PFAWF Asks Court to Enforce FOIA Request on NSA Warrantless Domestic Spying


Contact: Drew Courtney or Josh Glasstetter at People For the American Way Foundation

Email: [email protected]

Phone Number: 202-467-4999

People For the American Way Foundation (PFAWF) today filed a complaint in the United States District Court for the District of Columbia seeking an injunction requiring the National Security Agency (NSA) to comply with a Freedom of Information Act (FOIA) request filed late last year. The complaint asks the court to enforce a request for documents related to recently disclosed warrantless wiretapping undertaken by the Bush administration.

“Our Constitution and laws protect Americans’ rights even during wartime,” said PFAWF President Ralph G. Neas. “The Freedom of Information Act is designed to help Americans understand what their government is doing. The NSA needs to comply with the law.”

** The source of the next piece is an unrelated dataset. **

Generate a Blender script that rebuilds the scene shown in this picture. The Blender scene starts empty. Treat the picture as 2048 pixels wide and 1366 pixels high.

Neas made clear that PFAWF’s December 29, 2005 FOIA request for information on the scope and history of the wiretap program did not seek to gain access to classified information. The request specifically stated that PFAWF would accept a list, with names of targeted individuals redacted, showing the number of people who were subjected to the surveillance in question.

Federal law requires federal government agencies to respond to standard FOIA requests within 20 business days. PFAWF filed an expedited request to which the NSA was required to respond within 10 calendar days. To date, the NSA has neither complied with nor officially acknowledged receiving the request.

“The Freedom of Information Act is clear,” said PFAWF Legal Director Elliot Mincberg, “The NSA is compelled to answer the request and release documents.”

Since being made public in a New York Times article, the NSA’s illegal domestic spying program has raised concerns from the public and members of Congress from both parties. The Senate Judiciary Committee is holding hearings investigating the legality of President Bush’s domestic spying program beginning today.